>>>

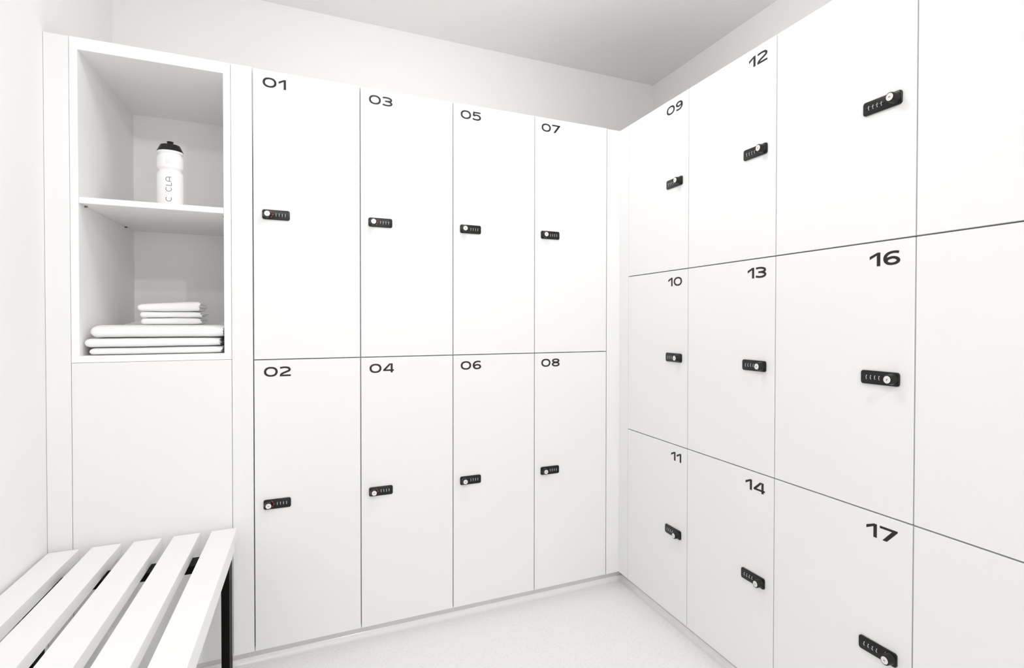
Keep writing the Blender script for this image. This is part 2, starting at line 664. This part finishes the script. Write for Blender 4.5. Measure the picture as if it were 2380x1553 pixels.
YB = [-0.0783, -0.5079, -0.9380, -1.3679, -1.7980]
RZ = -(math.pi / 2 + TH)
ZP, ZQ = 1.3376, 0.6657
posB = ['next to the corner filler', 'second column from the corner', 'third column from the corner', 'column at the right edge']
rows = [(ZP, 2.0, 1.6722), (ZQ, ZP, 1.0013), (0.0, ZQ, 0.3275)]
rn = ['top', 'middle', 'bottom']
n = 9
krot = {16: math.radians(-58), 14: math.radians(22), 15: math.radians(0)}
for i in range(4):
    w = YB[i] - YB[i + 1]
    c = B((YB[i] + YB[i + 1]) / 2, 0, 0)
    for row, (z0, z1, lz) in enumerate(rows):
        if i < 3:
            num = '%02d' % n
            if n == 15:
                lab = 'white locker in the top row of the right-hand wall, directly above locker 16'
            else:
                lab = 'white locker numbered %s, %s row of the right-hand wall, %s' % (num, rn[row], posB[i])
            make_locker(((c.x, c.y, 0), RZ), w, z0, z1, 0.55, num, lz, 1, lab, 'numbered lockers on the right-hand wall',
                        key_rot=krot.get(n, 0.0), red=(n == 17), ztop=(row == 0))
            n += 1
        else:
            lab = ['white blank-looking locker in the top right corner, above the one beside locker 16',
                   'white blank-looking locker at the right edge beside locker 16',
                   'white blank-looking locker at the bottom right corner beside locker 17'][row]
            make_locker(((c.x, c.y, 0), RZ), w, z0, z1, 0.55, '%02d' % (18 + row), lz, 1, lab,
                        'numbered lockers on the right-hand wall', ztop=(row == 0))


# ------------------------------------------------------------------ filler panels
def panel(name, f, a0, a1, z0, z1, label, d0=0.0, d1=0.019, cat='panel', m=None):
    bm = bmesh.new()
    box(bm, a0, a1, d0, d1, z0, z1, f)
    return tag(link(name, bm, m or M_LAM, bevel=0.0006), label, cat)


fB = lambda s, o, z: B(s, o, z)
panel('filler_panel', S, XL + 0.0010, -1.9822, 0, 2.0035, 'narrow tall white filler strip between the left wall and the open niche')
panel('filler_panel', S, -1.5487, -1.4854, 0, 2.0045, 'narrow tall white filler strip between the open niche and locker 01')
panel('filler_panel', S, XA[4] + 0.0016, 0.012, 0, 2.0, 'narrow white filler strip in the corner, at the right end of the left-hand row')
panel('filler_panel', fB, YB[0] + 0.0003, -0.0002, 0, 2.0, 'narrow white filler strip in the corner, at the inner end of the right-hand block')

# cupboard below the niche
NX0, NX1 = -1.9815, -1.5494
cup = empty('cupboard', S((NX0 + NX1) / 2, 0, 0))
tag(cup, 'plain white handleless cupboard front below the open towel niche, behind the bench', 'cupboard')
cx = (NX0 + NX1) / 2


def SC(x, y, z):
    return S(x, y, z) - S(cx, 0, 0)


bm = bmesh.new()
box(bm, NX0 + 0.0006, NX1 - 0.0006, 0, 0.019, 0, 1.0095, SC)
link('door', bm, M_LAM, cup, bevel=0.0006)
bm = bmesh.new()
for x0, x1 in ((NX0 + 0.0005, NX0 + 0.0165), (NX1 - 0.0165, NX1 - 0.0005)):
    box(bm, x0, x1, 0.0215, 0.60, 0.0003, 1.0085, SC)
box(bm, NX0 + 0.0165, NX1 - 0.0165, 0.0215, 0.60, 0.0003, 0.016, SC)
box(bm, NX0 + 0.0165, NX1 - 0.0165, 0.0215, 0.60, 0.9925, 1.0085, SC)
box(bm, NX0 + 0.0165, NX1 - 0.0165, 0.592, 0.60, 0.016, 0.9925, SC)
link('carcass', bm, M_BODY, cup)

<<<

Exercise description: Reproduce all of the data exactly; the pictures do not belong in the copy.

Output for this exercise:
Keep writing the Blender script for this image. This is part 2, starting at line 664. This part finishes the script. Write for Blender 4.5. Measure the picture as if it were 2380x1553 pixels.
YB = [-0.0783, -0.5079, -0.9380, -1.3679, -1.7980]
RZ = -(math.pi / 2 + TH)
ZP, ZQ = 1.3376, 0.6657
posB = ['next to the corner filler', 'second column from the corner', 'third column from the corner', 'column at the right edge']
rows = [(ZP, 2.0, 1.6722), (ZQ, ZP, 1.0013), (0.0, ZQ, 0.3275)]
rn = ['top', 'middle', 'bottom']
n = 9
krot = {16: math.radians(-58), 14: math.radians(22), 15: math.radians(0)}
for i in range(4):
    w = YB[i] - YB[i + 1]
    c = B((YB[i] + YB[i + 1]) / 2, 0, 0)
    for row, (z0, z1, lz) in enumerate(rows):
        if i < 3:
            num = '%02d' % n
            if n == 15:
                lab = 'white locker in the top row of the right-hand wall, directly above locker 16'
            else:
                lab = 'white locker numbered %s, %s row of the right-hand wall, %s' % (num, rn[row], posB[i])
            make_locker(((c.x, c.y, 0), RZ), w, z0, z1, 0.55, num, lz, 1, lab, 'numbered lockers on the right-hand wall',
                        key_rot=krot.get(n, 0.0), red=(n == 17), ztop=(row == 0))
            n += 1
        else:
            lab = ['white blank-looking locker in the top right corner, above the one beside locker 16',
                   'white blank-looking locker at the right edge beside locker 16',
                   'white blank-looking locker at the bottom right corner beside locker 17'][row]
            make_locker(((c.x, c.y, 0), RZ), w, z0, z1, 0.55, '%02d' % (18 + row), lz, 1, lab,
                        'numbered lockers on the right-hand wall', ztop=(row == 0))


# ------------------------------------------------------------------ filler panels
def panel(name, f, a0, a1, z0, z1, label, d0=0.0, d1=0.019, cat='panel', m=None):
    bm = bmesh.new()
    box(bm, a0, a1, d0, d1, z0, z1, f)
    return tag(link(name, bm, m or M_LAM, bevel=0.0006), label, cat)


fB = lambda s, o, z: B(s, o, z)
panel('filler_panel', S, XL + 0.0010, -1.9822, 0, 2.0035, 'narrow tall white filler strip between the left wall and the open niche')
panel('filler_panel', S, -1.5487, -1.4854, 0, 2.0045, 'narrow tall white filler strip between the open niche and locker 01')
panel('filler_panel', S, XA[4] + 0.0016, 0.012, 0, 2.0, 'narrow white filler strip in the corner, at the right end of the left-hand row')
panel('filler_panel', fB, YB[0] + 0.0003, -0.0002, 0, 2.0, 'narrow white filler strip in the corner, at the inner end of the right-hand block')

# cupboard below the niche
NX0, NX1 = -1.9815, -1.5494
cup = empty('cupboard', S((NX0 + NX1) / 2, 0, 0))
tag(cup, 'plain white handleless cupboard front below the open towel niche, behind the bench', 'cupboard')
cx = (NX0 + NX1) / 2


def SC(x, y, z):
    return S(x, y, z) - S(cx, 0, 0)


bm = bmesh.new()
box(bm, NX0 + 0.0006, NX1 - 0.0006, 0, 0.019, 0, 1.0095, SC)
link('door', bm, M_LAM, cup, bevel=0.0006)
bm = bmesh.new()
for x0, x1 in ((NX0 + 0.0005, NX0 + 0.0165), (NX1 - 0.0165, NX1 - 0.0005)):
    box(bm, x0, x1, 0.0215, 0.60, 0.0003, 1.0085, SC)
box(bm, NX0 + 0.0165, NX1 - 0.0165, 0.0215, 0.60, 0.0003, 0.016, SC)
box(bm, NX0 + 0.0165, NX1 - 0.0165, 0.0215, 0.60, 0.9925, 1.0085, SC)
box(bm, NX0 + 0.0165, NX1 - 0.0165, 0.592, 0.60, 0.016, 0.9925, SC)
link('carcass', bm, M_BODY, cup)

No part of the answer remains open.